(Do this):
Copy every line of the data that includes the string "groove".

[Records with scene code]
########
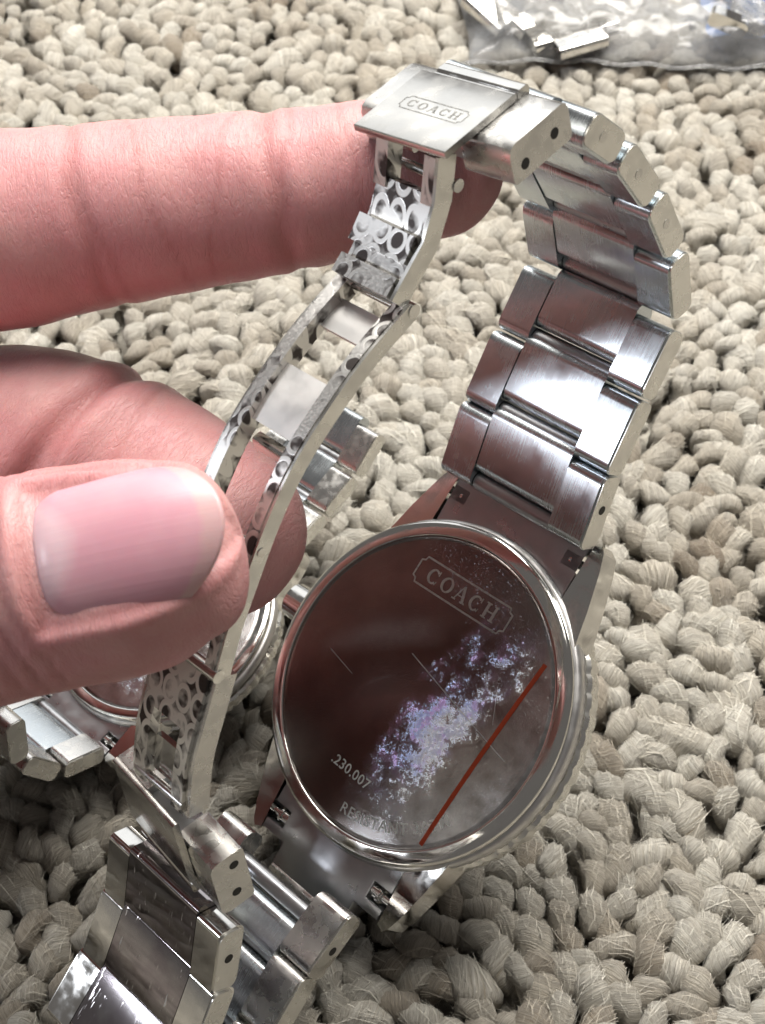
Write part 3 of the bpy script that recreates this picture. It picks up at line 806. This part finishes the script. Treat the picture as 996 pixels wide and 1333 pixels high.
CHAINS = {
    # px, py, depth, radius mm ; root first, tip last
    'index': [(-330, 345, 128, 8.6), (-180, 322, 125, 8.1), (0, 300, 122, 7.85), (110, 285, 121, 7.25), (200, 271, 120, 6.85), (300, 259, 119.5, 6.5), (370, 249, 119, 6.15), (440, 238, 118.5, 5.95), (520, 225, 118, 5.7), (565, 221, 118, 5.3)],
    'middle': [(-330, 640, 133, 8.8), (-160, 600, 130, 8.3), (-20, 580, 127, 8.2), (90, 588, 125, 8.0), (170, 620, 124, 7.7), (240, 660, 122.5, 7.5), (285, 690, 121.5, 7.0)],
    'thumb': [(-360, 860, 118, 10.2), (-200, 815, 111, 8.8), (-60, 780, 106, 7.9), (60, 758, 104, 7.5), (150, 742, 102.6, 7.25), (205, 728, 102.2, 6.95), (246, 716, 102, 6.1)],
    'ring': [(-340, 850, 142, 8.6), (-210, 800, 146, 8.0), (-120, 780, 150, 7.6), (-170, 850, 152, 7.0)],
    'little': [(-380, 1000, 150, 7.6), (-270, 980, 155, 6.9), (-200, 990, 156, 6.4), (-240, 1040, 154, 6.0)],
}
def chain_pts(name):
    raw = np.array([list(W(a, b, d))+[r] for a, b, d, r in CHAINS[name]])
    P = np.array(spline(raw, 8))
    return P

def tube(bm, P, flat=None, nseg=36, tipk=1.0):
    """closed tube with round tip along points P (x,y,z,r)"""
    pts = P[:, :3]; rad = P[:, 3]
    d = pts[-1]-pts[-2]; d /= np.linalg.norm(d); tipP = []; r = rad[-1]
    for k in range(1, 8):
        a = math.pi/2*k/8; tipP.append(list(pts[-1]+d*r*math.sin(a)*tipk)+[r*math.cos(a)])
    Q = np.vstack([P, tipP]); n = len(Q)
    T = np.gradient(Q[:, :3], axis=0); T /= np.linalg.norm(T, axis=1)[:, None]
    view = RC@np.array([0, 0, 1.0])
    rings = []
    for i in range(n):
        t = T[i]; a = view-t*(view@t); a /= np.linalg.norm(a); b = np.cross(t, a)
        rings.append([bm.verts.new(tuple(Q[i, :3]+Q[i, 3]*((a*math.cos(x))*(flat or 1)+b*math.sin(x)))) for x in np.linspace(0, 2*math.pi, nseg, endpoint=False)])
    for A, B in zip(rings, rings[1:]):
        for j in range(nseg): bm.faces.new((A[j], A[(j+1) % nseg], B[(j+1) % nseg], B[j]))
    bm.faces.new(rings[0][::-1]); bm.faces.new(rings[-1])

TH_DORSAL = 17.0     # degrees the nail is rolled up from facing the lens
def build_hand():
    bm = bmesh.new()
    for nm in ('index', 'middle', 'thumb', 'ring', 'little'):
        tube(bm, chain_pts(nm), flat=.93 if nm != 'thumb' else .92, tipk=.62 if nm == 'thumb' else 1.0)
    # palm: fat tubes joining the finger roots, all beyond the left edge
    def seg(p, q, r0, r1):
        P = np.array([list(p)+[r0], list((np.array(p)+np.array(q))/2)+[(r0+r1)/2*1.05], list(q)+[r1]]); tube(bm, np.array(spline(P, 5)))
    hub = W(-720, 760, 150)
    for nm, r in (('index', 9.5), ('middle', 10.5), ('ring', 10), ('little', 9)):
        a, b, d, _ = CHAINS[nm][0]; seg(hub, W(a, b, d), 13, r)
    a, b, d, _ = CHAINS['thumb'][0]; seg(W(-640, 960, 140), W(a, b, d), 14, 10.2)
    seg(W(-900, 900, 160), W(-560, 800, 146), 19, 15)
    seg(W(-820, 1000, 155), W(-560, 880, 140), 16, 13)
    seg(W(-1500, 1200, 190), W(-800, 900, 158), 24, 20)
    me = bpy.data.meshes.new('hand_source'); bm.to_mesh(me); bm.free()
    tmp = bpy.data.objects.new('hand_source', me); COL.objects.link(tmp)
    md = tmp.modifiers.new('r', 'REMESH'); md.mode = 'VOXEL'; md.voxel_size = .42; md.use_smooth_shade = True
    sm = tmp.modifiers.new('s', 'SMOOTH'); sm.factor = .5; sm.iterations = 9
    dg = bpy.context.evaluated_depsgraph_get(); dg.update()
    me2 = bpy.data.meshes.new_from_object(tmp.evaluated_get(dg))
    bpy.data.objects.remove(tmp)
    n = len(me2.vertices); co = np.empty(n*3, np.float32); me2.vertices.foreach_get('co', co); co = co.reshape(-1, 3).astype(float)
    no = np.empty(n*3, np.float32); me2.vertices.foreach_get('normal', no); no = no.reshape(-1, 3).astype(float)
    # finger coordinates: along (s) and around (u) the nearest of the three visible fingers
    best = np.full(n, 1e9); fs = np.zeros(n); fu = np.zeros(n); fid = np.zeros(n); fc = np.zeros((n, 3))
    view = RC@np.array([0, 0, 1.0]); AX = {}
    for k, nm in enumerate(('index', 'middle', 'thumb')):
        P = chain_pts(nm); d = P[-1, :3]-P[-2, :3]; d /= np.linalg.norm(d); P = np.vstack([P, list(P[-1, :3]+d*P[-1, 3]*(.62 if nm == 'thumb' else 1))+[.5]])
        m0 = 24; ax = P[-1, :3]-P[m0, :3]; ax /= np.linalg.norm(ax); o = P[m0, :3]
        e1 = view-ax*(view@ax); e1 /= np.linalg.norm(e1); e2 = np.cross(ax, e1)
        sp = (P[:, :3]-o)@ax; sp = np.maximum.accumulate(sp+np.arange(len(sp))*1e-6); AX[nm] = (o, ax, P, sp)
        s_ = (co-o)@ax; q = np.stack([np.interp(s_, sp, P[:, c]) for c in range(3)], 1); rr = np.interp(s_, sp, P[:, 3])
        dd = np.full(n, 1e9)
        for i in range(len(P)): dd = np.minimum(dd, np.linalg.norm(co-P[i, :3], axis=1)-P[i, 3])
        m = dd < best; best[m] = dd[m]; fid[m] = k
        r = co-q; fs[m] = s_[m]; fu[m] = (np.arctan2(r@e2, r@e1)*7.0)[m]
        fc[m] = np.stack([s_, (co-o)@e1+k*17, (co-o)@e2], 1)[m]
    # soft unevenness and joint creases
    crease = np.zeros(n); disp = np.zeros(n)
    def pix(p):
        c = (p-cam_loc)@RC; return 498+FPX*c[:, 0]/-c[:, 2], 666.5-FPX*c[:, 1]/-c[:, 2]
    sx, sy = pix(co)
    disp += .09*np.sin(co[:, 0]*.55+co[:, 1]*.3)*np.sin(co[:, 1]*.5+1)+.03*np.sin(co[:, 0]*1.3+co[:, 2]*.9)
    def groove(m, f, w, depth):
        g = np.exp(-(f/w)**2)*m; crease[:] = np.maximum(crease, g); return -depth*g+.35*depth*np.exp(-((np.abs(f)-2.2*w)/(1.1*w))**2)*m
    idx = fid == 0; mid = fid == 1
    _, _, P, sI = AX['index']; pxI = pix(P[:, :3])[0]
    for xc, w, dp, sl in ((128, .6, .13, .10), (140, .3, .05, .18), (368, .7, .20, .06), (385, .3, .07, -.05), (215, .22, .025, .2), (300, .2, .025, -.18), (470, .22, .03, .1)):
        s0 = np.interp(xc, pxI, sI); disp += groove(idx, fs-s0-sl*fu+.25*np.sin(fu*.6+xc), w, dp)
    _, _, P, sM = AX['middle']; pxM = pix(P[:, :3])[0]
    for xc, w, dp, sl in ((112, .9, .60, -.12), (128, .4, .12, .05), (190, .3, .03, .2)):
        s0 = np.interp(xc, pxM, sM); disp += groove(mid, fs-s0-sl*fu, w, dp)
    # nail bed and folds on the thumb
    _, tax, PT, sT = AX['thumb']; Ltip = sT[-1]; oT = AX['thumb'][0]
    th = fid == 2
    ss = fs; ang = np.degrees(fu/7.0)-NAIL_C
    u = (ss-(Ltip-NAIL_L))/NAIL_L; w = np.abs(ang)/NAIL_W
    edge = np.maximum((w-1)*5.0, (-u)*NAIL_L)       # mm outside the side/proximal border
    fold = np.exp(-((edge-.85)/.95)**2)*(u > -.3)*np.clip((1.05-u)*4, 0, 1)
    grv = np.exp(-((edge)/.35)**2)*(u > -.2)*np.clip((.95-u)*4, 0, 1)
    disp += th*(.40*fold-.30*grv)
    bed = th*np.clip(-edge/.8, 0, 1)*np.clip((1.05-u)*10, 0, 1)
    disp -= .45*bed
    crease[:] = np.maximum(crease, th*grv*.9)
    # wrinkles over the thumb below and behind the nail
    for s_off, wd, dp in ((-1.6, .30, .10), (-3.2, .3, .12), (-4.6, .35, .12), (-6.5, .35, .10)):
        disp += groove(th & (np.abs(ang) < 90), ss-(Ltip-NAIL_L)-s_off-.012*ang+.4*np.sin(ang*.08), wd, dp)
    for a_off, dp in ((-1.32, .16), (-1.62, .14), (-1.95, .12)):
        m = th & (u > -.1) & (u < .8); disp += groove(m, (ang/NAIL_W-a_off-.25*u+.05*np.sin(u*9))*5, .32, dp)
    co = co+no*disp[:, None]
    me2.vertices.foreach_set('co', (co*S).astype(np.float32).ravel())
    a = me2.attributes.new('finger', 'FLOAT_VECTOR', 'POINT'); a.data.foreach_set('vector', fc.astype(np.float32).ravel())
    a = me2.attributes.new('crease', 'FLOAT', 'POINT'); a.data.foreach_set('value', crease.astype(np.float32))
    me2.polygons.foreach_set('use_smooth', np.ones(len(me2.polygons), bool)); me2.materials.clear(); me2.materials.append(MAT['skin']); me2.update()
    me2.name = 'hand'
    hand = bpy.data.objects.new('hand', me2); COL.objects.link(hand)
    tag(hand, 'bare hand reaching in from the left, thumb and fingers pinching the open clasp', 'hand')
    # nail: curved plate with a free edge
    nu, nv = 48, 36; V = []; A = []
    e1 = view-tax*(view@tax); e1 /= np.linalg.norm(e1); e2 = np.cross(tax, e1); RN = 7.25
    c0 = np.array([np.interp(Ltip-NAIL_L*.95, sT, PT[:, c]) for c in range(3)]); c1 = np.array([np.interp(Ltip-NAIL_L*.35, sT, PT[:, c]) for c in range(3)])
    na = (c1-c0)/np.linalg.norm(c1-c0)
    for i in range(nu+1):
        u = i/nu
        for j in range(nv+1):
            w = -1+2*j/nv
            prox = .9*(w**4)*(1-u)**3; free = -4.0*(abs(w)**2.1)*u**2.5
            along = NAIL_L*u+prox+free
            th_ = R_(NAIL_C+NAIL_W*w*(1-.03*(1-u)**2)); nrm = e1*math.cos(th_)+e2*math.sin(th_)
            q = c0+na*along+RN*(e1*math.cos(th_)*.92+e2*math.sin(th_))
            mid_n = e1*math.cos(R_(NAIL_C))+e2*math.sin(R_(NAIL_C))
            lift = .06-.45*(abs(w)**6)*(1-u*.35)-.40*np.clip((.12-u)/.12, 0, 1)**2
            q = q+nrm*lift-mid_n*(max(0, u-.30)**2*2.3)
            V.append(q); A.append((u, (w+1)/2, 0))
    V = np.array(V); m = nv+1
    F = [(i*m+j, i*m+j+1, (i+1)*m+j+1, (i+1)*m+j) for i in range(nu) for j in range(nv)]
    me = np_mesh('thumb_nail', V*S, np.array(F), 'nail', {'nail': ('FLOAT_VECTOR', np.array(A))})
    o = bpy.data.objects.new('thumb_nail', me); COL.objects.link(o); o.parent = hand
    sd = o.modifiers.new('thickness', 'SOLIDIFY'); sd.thickness = .35*S; sd.offset = -1
    return hand
NAIL_C, NAIL_W, NAIL_L = -TH_DORSAL, 41.0, 12.5
build_hand()

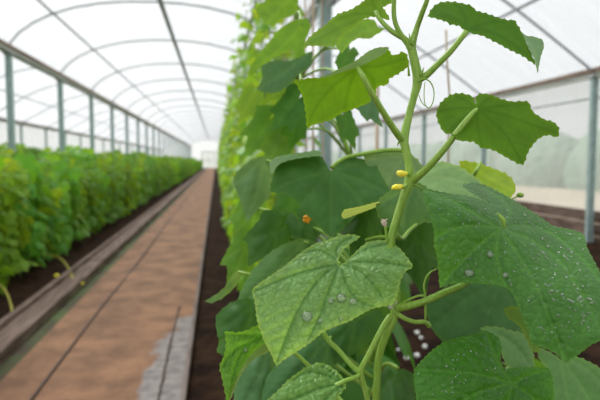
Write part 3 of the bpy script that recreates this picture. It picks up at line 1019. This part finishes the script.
# L4 bottom middle
leaf('leaf', V, [(345, 380), (336, 370.5), (327, 364.5), (318, 362.5), (307, 366.5), (298, 372.5), (286.5, 381.5), (277.5, 391), (267, 400), (256, 412), (262, 430), (290, 445), (320, 438), (330, 420), (336, 400), (346, 387)],
     [(345, 383, .61), (318, 363, .63), (280, 390, .585), (256, 412, .56), (300, 440, .54), (335, 415, .57), (310, 395, .59)],
     [[(343, 383), (320, 388), (290, 400), (258, 413)], [(343, 383), (325, 375), (308, 372), (293, 380)], [(343, 383), (325, 400), (305, 425), (295, 443)], [(343, 383), (335, 405), (325, 430)], [(343, 383), (333, 373), (322, 366)]],
     color=(.22, .45, .12), step=1.7, gap=11, bump=.0022, key='bottom')
# L5 small left leaf
leaf('leaf', V, [(225.8, 331.4), (237, 332.7), (248, 330), (258.4, 324.6), (266, 328), (270, 345), (262, 348), (255, 350.5), (246, 361.8), (237, 377.5), (231.4, 392), (229, 402), (227.5, 405), (225.8, 396), (222.4, 380), (219.5, 366), (224.6, 355), (226, 341.5)],
     [(226, 331, .60), (266, 330, .64), (228, 403, .56), (222, 370, .58), (250, 352, .62)],
     [[(266, 336), (250, 343), (238, 360), (229, 400)], [(266, 336), (245, 336), (227, 334)], [(250, 343), (235, 350), (223, 366)]],
     color=(.13, .34, .05), gap=9, bump=.002, key='small', label='small folded leaf blade with bright pale underside edge',
     folds=[([(264, 344), (270, 338), (268, 352), (255, 358), (246, 368), (238, 382), (232, 396), (229, 402), (233, 388), (240, 372), (248, 358), (256, 350)],
               [(264, 344, .625), (255, 352, .612), (246, 366, .60), (229, 402, .562), (268, 352, .63)], [], True, (.20, .38, .12))])
petiole('petiole', V, [(266, 336, .645), (285, 345, .70), (315, 372, .70), (350, 410, .67), (376, 428, .645)], [2, 2, 2, 2.2, 2.5])
# L6 underside leaf upper left
leaf('leaf', V, [(296, 81), (310, 78), (322, 77.5), (338, 72.5), (354, 67), (366, 61), (378, 56), (388, 49), (391, 54), (396, 55), (403, 51.6), (407, 55), (409, 63), (408, 67), (398, 74), (389, 79), (388, 84), (377, 87), (376, 93), (371, 96), (370, 102), (356, 108), (342, 113), (330, 120), (316, 124), (307, 127.4), (306, 114), (303, 98), (299, 89)],
     [(358, 67, .60), (296, 81, .615), (307, 127, .60), (388, 49, .605), (407, 60, .60), (370, 100, .607), (335, 98, .605)],
     [[(358, 67), (335, 85), (318, 105), (308, 125)], [(358, 67), (330, 76), (298, 82)], [(358, 67), (350, 85), (345, 110)], [(358, 67), (372, 78), (376, 92)], [(358, 67), (380, 66), (406, 58)], [(358, 67), (372, 60), (389, 52)]],
     color=(.095, .26, .008), gap=10, mat='leaf_under', bump=.0005, under=True, key='up_left', label='sunlit yellow-green leaf blade seen from below, top edge folded over',
     folds=[([(318, 78), (324, 76), (338, 69.5), (356, 60.5), (368, 51.5), (378, 47.5), (389, 47.3), (385, 53), (375, 59), (362, 65.5), (350, 69.5), (338, 73.5), (328, 77)],
               [(318, 78, .604), (389, 48, .600), (362, 66, .594), (356, 60, .588), (368, 51.5, .585)], [], False, (.12, .23, .13))])
# L7 top leaf underside
leaf('leaf', V, [(303, 49), (306, 41), (314, 33), (324, 26), (330, 20.5), (338, 14), (350, 10), (358, 5), (364, 1), (366, -6), (374, -14), (386, -12), (398, -8), (394, 0), (390, 4), (383, 7), (386, 12), (390, 19.5), (385, 19.5), (378, 17), (370, 17), (364, 19), (356, 24), (352, 28), (344, 33), (338, 39), (335, 46), (320, 46), (308, 46)],
     [(377, 14, .655), (303, 47, .62), (364, 0, .67), (335, 45, .61), (395, -8, .66), (340, 20, .65)],
     [[(378, 15), (350, 23), (325, 35), (305, 46)], [(378, 15), (355, 14), (335, 20)], [(378, 15), (372, 0), (374, -12)], [(378, 15), (386, 2), (396, -6)], [(378, 15), (360, 20), (338, 40)]],
     color=(.12, .30, .012), gap=10, mat='leaf_under', bump=.0005, under=True, key='top', label='bright yellow-green leaf blade seen from below at the top')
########
(Full answer):
    def groove(m, f, w, depth):
        s0 = np.interp(xc, pxI, sI); disp += groove(idx, fs-s0-sl*fu+.25*np.sin(fu*.6+xc), w, dp)
        s0 = np.interp(xc, pxM, sM); disp += groove(mid, fs-s0-sl*fu, w, dp)
        disp += groove(th & (np.abs(ang) < 90), ss-(Ltip-NAIL_L)-s_off-.012*ang+.4*np.sin(ang*.08), wd, dp)
        m = th & (u > -.1) & (u < .8); disp += groove(m, (ang/NAIL_W-a_off-.25*u+.05*np.sin(u*9))*5, .32, dp)